Responsibilities.

Responsibilities.

(Articles 19-27 of the Articles of Association)

Composition – Term of office: The Board of Directors (BoD) has from 5 to 7 members, which are elected by the Shareholders’ General Meeting for 5 years. It is constituted by the President, the Vice-president and the Managing Director(s); the same person may be President or Vice-President and Managing Director at the same time. The BoD may also elect its Secretary, who may, but does not have to, be a Director.

Competence: The BoD manages and represents the Company; it has the general competence to decide on every matter concerning the Company’s management, the pursuit of the objectives of the Company’s scope and the management of its assets, except for those matters falling under the exclusive jurisdiction of the Shareholders’ General Meeting.

Responsibility towards third parties: The actions of the BoD, even if these are not included in the company’s scope, are binding on the Company before third parties, except where it is proven that the third party involved was aware or should have been aware of this encroachment. Any limitations to the powers of the BoD by the Articles of Association or by a resolution of the General Meeting cannot be used against third parties acting in good faith, even if they have been subject to the publicity formalities.
Delegation of Powers: The BoD may assign in writing the exercising of all its powers and jurisdiction (except for those demanding collective action), as well as the Company’s representation, to one or more persons, Directors or not, while also determining the extent of this assignment.

Sessions: The BoD meets at the Company seat at least once per month, following an invitation by its President no less than two (2) business days prior to the meeting. If all Directors present consent, the BoD may also meet at a different location. The invitations should state the items of the agenda.

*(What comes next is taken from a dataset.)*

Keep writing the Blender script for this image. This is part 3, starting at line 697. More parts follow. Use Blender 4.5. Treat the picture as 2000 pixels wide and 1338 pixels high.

Quorum – Majority: There is a quorum when half of the Directors plus one are present or are represented, while at least 3 Directors have to attend in person. Directors who are unable to perform their duties may only be represented by another Director. Each Director may represent only one non-attending Director. In this case, such Director shall hold two (2) votes. Decisions are made in absolute majority of Directors who are present and of those being represented, except in the case of increase of the share capital.

Minutes: Minutes of the discussions and decisions are kept in a special book and signed by the Directors present at the meeting.

Prohibition of Competition: The company’s Managers and the Directors participating in company management may not take, without the permission of the General Meeting by profession on their own behalf or on behalf of third parties, any actions which are included in the objective pursued by the Company or to participate as Managers, Administrators or General Partners in companies pursuing such objectives.

Following the Chairman’s recommendation and after discussion, the BoD decides unanimously and delegates the exercise of its powers and responsibilities to the CEO of the Company.

Τhe CEO is provided with the power to bind the company by his signature under the business name, for any relationship, contract and transaction with any natural or legal entity of private and public law and any Bank Authority either at home or abroad and to represent the company, in the aforementioned way, before any public, municipal, administrative, judicial or other authority and all in all courts and for any commercial, judicial and extrajudicial relationship of the company.

Exceptionally, the BoD delegates CEO deputation to the Chairman of the Company who may sign any document regarding the achievement of the Company’s objectives in parallel with the powers of the CEO and only with his signature under the corporate seal.